De acordo com o programa aprovado, os produtores e importadores de gás natural devem comprar biometano ou Certificados de Garantia de Origem de Biometano (CGOB) – opção de selo verde -, numa proporção crescente de 1% a cada negociação de gás natural em 2026 até alcançar 10% em 2034.

Hoje são seis plantas em operação, produzindo 417 mil m³/d de biometano, segundo a ANP, e outras 20 novas plantas previstas para serem inauguradas em breve, acrescentando mais 1 milhão de m³/d de oferta. Isfer, no entanto, prevê uma ampliação no potencial de oferta de biometano de 34 milhões de m³/d no médio prazo.

Silvye D’Apote, do IBP, porém, adverte para os efeitos dessa política pública do biometano  sobre o preço e a competitividade do gás natural.

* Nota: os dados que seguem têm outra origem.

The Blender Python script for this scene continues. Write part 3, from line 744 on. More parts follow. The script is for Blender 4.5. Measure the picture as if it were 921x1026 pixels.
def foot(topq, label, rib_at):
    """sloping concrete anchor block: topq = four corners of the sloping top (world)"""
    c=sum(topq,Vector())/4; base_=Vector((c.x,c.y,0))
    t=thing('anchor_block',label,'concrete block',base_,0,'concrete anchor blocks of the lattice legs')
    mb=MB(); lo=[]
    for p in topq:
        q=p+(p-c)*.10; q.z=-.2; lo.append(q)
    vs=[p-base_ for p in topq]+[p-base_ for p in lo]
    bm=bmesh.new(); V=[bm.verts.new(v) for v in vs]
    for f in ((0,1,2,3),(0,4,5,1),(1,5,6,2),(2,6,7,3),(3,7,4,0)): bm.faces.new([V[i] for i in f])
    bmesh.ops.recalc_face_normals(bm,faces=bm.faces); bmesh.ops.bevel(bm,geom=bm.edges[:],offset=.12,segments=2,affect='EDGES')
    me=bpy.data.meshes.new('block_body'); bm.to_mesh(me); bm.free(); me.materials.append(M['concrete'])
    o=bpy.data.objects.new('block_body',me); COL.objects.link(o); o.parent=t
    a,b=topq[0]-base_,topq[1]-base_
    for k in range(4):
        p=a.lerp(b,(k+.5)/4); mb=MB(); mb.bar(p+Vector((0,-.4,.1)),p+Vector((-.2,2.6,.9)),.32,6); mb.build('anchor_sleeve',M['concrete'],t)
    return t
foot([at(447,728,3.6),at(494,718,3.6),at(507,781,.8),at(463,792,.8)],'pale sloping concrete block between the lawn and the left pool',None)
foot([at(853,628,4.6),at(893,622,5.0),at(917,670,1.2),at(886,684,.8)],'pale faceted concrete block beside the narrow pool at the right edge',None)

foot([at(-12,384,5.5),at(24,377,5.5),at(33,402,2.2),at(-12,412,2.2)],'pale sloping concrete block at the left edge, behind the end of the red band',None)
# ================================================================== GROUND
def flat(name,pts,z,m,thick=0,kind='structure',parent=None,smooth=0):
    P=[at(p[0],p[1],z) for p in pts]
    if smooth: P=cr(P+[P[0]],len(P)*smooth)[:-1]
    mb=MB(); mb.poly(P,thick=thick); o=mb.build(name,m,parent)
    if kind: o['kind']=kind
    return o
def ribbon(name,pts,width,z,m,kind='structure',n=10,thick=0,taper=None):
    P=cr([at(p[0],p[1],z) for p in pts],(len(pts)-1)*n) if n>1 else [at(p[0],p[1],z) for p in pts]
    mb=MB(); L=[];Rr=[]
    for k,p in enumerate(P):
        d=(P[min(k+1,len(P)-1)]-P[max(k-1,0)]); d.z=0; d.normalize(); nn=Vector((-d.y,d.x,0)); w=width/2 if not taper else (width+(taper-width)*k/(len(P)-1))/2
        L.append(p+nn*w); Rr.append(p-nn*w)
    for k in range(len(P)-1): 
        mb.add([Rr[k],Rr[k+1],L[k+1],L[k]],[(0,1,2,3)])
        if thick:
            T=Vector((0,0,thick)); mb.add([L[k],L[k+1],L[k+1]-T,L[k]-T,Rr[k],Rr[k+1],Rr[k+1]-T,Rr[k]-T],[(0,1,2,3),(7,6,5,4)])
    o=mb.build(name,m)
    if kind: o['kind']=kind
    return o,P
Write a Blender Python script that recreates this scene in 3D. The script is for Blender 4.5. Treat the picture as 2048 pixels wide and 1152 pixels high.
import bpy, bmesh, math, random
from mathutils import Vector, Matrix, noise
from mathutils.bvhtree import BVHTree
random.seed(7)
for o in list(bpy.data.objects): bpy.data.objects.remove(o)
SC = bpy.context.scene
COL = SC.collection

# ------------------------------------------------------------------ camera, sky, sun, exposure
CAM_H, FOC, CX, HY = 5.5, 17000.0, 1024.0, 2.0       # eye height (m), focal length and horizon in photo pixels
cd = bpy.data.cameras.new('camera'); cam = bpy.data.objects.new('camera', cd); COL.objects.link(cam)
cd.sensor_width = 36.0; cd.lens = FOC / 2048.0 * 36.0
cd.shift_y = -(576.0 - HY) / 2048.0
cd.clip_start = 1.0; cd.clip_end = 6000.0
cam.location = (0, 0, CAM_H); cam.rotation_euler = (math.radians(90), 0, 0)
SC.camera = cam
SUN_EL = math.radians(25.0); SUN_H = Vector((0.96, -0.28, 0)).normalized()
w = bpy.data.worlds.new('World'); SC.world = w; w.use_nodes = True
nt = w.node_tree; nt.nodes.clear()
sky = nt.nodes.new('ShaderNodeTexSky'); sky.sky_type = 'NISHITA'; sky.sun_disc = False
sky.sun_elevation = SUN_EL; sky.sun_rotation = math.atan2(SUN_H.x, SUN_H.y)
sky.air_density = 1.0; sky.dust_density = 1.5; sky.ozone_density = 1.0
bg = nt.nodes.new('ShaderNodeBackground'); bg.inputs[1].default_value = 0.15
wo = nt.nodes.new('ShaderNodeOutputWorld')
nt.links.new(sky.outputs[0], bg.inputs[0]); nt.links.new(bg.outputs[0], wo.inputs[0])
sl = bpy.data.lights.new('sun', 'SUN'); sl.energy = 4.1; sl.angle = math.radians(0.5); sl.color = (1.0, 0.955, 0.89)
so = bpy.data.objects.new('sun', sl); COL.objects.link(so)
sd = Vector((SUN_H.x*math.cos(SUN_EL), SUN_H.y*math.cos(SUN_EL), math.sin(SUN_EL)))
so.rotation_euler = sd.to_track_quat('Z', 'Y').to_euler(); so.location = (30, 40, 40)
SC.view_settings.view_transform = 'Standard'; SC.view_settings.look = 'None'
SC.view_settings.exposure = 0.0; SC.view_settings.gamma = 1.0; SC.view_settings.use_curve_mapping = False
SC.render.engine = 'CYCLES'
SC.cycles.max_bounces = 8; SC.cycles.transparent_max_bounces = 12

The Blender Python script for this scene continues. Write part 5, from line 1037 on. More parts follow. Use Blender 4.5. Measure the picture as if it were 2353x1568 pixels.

Segundo ela, trata-se de uma tecnologia nova, com infraestrutura cara para transformar biogás em biometano, além da falta de escala do produto.

“A obrigação de produtores e importadores de gás natural comprarem biometano vai agregar mais um custo para a cadeia, uma vez que o biocombustível tem um preço elevado em relação à molécula de gás”, diz, acrescentando que as empresas produtoras e importadoras terão de criar equipes à parte para comprar e vender biometano e o certificado.

“Seria melhor dar incentivo de outras formas, pois o mercado interessado em descarbonizar supera a oferta de biometano”, acrescenta.